To Apple’s benefit, this process also gives the company tighter control over its proprietary parts, which it says helps it combat fraud. “There are people who will sell you a fake iPhone,” says Jackson. “Either they need enclosures or they need parts from inside or to do repairs. Part of what has to happen is that our intellectual property—the parts that make the iPhone the iPhone—are destroyed.”
Daisies could pop up all over
The Daisy is operating in Austin isn’t a one-shot deal. There’s another already in place in Apple’s European distribution center, and the company is opening the technology for a free license so third parties could use it. That license, of course, would come with strict guidelines about the operation.
In Apple’s process for creating smartphones, Daisy is intended to be the very last step. Jackson is careful to emphasize the fact that phones only end up here when they can’t be refurbished or repaired using parts.
At the same time, the notion that Daisy is their final destination might help inform future design. Jackson says that Apple’s design process is still focused on making attractive and durable devices, but it’s trying to picture the device’s ultimate fate at the beginning of its design process. “I think there’s a lot more thinking that has to be done for all of our products,” says Jackson, especially if the company wants to extend this type of recycling into its other products like tablets and computers.
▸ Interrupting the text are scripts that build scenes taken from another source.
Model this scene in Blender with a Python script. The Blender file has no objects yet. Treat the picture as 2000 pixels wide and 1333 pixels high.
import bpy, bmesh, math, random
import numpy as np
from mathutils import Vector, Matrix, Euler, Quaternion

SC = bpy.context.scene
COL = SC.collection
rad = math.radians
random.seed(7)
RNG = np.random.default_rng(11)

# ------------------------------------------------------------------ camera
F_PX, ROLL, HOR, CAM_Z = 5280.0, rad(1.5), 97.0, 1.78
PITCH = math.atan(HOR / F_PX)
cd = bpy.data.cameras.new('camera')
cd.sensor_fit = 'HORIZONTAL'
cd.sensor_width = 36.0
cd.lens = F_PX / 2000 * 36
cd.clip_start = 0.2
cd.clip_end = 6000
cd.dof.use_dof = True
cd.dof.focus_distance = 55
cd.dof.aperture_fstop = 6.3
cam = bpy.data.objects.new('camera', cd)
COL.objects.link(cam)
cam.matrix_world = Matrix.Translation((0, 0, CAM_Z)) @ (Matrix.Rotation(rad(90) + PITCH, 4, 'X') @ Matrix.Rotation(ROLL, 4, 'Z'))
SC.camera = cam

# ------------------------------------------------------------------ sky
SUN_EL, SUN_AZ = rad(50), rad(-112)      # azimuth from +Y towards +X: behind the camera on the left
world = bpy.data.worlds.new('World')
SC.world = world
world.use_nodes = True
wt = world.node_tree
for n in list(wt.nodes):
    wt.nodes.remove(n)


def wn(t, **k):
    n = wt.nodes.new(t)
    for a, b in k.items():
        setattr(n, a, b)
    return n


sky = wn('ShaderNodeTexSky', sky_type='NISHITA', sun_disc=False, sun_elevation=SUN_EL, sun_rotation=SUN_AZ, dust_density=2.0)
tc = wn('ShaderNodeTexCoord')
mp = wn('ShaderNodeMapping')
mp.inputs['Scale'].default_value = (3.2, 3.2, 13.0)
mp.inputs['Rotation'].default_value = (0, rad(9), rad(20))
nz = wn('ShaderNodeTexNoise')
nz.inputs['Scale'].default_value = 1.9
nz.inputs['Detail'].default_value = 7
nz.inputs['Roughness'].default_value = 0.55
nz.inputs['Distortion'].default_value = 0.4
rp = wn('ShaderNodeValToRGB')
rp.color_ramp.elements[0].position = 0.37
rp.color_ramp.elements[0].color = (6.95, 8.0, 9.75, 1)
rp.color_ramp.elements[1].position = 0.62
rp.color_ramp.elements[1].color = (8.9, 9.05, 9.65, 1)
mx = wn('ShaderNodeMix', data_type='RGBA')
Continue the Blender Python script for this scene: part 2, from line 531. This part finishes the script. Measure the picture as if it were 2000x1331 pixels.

With this setup in place, Apple is ready to tear apart millions of iPhones a year, but the problem is getting them back from consumers in the first place. Apple has a program called GiveBack (formerly Renew), which offers users users gift cards in exchange for their phones if they’re not totally trashed. Phones that can’t be refurbished or reused don’t earn the user compensation, but Apple will send them off to Daisy for it to digest.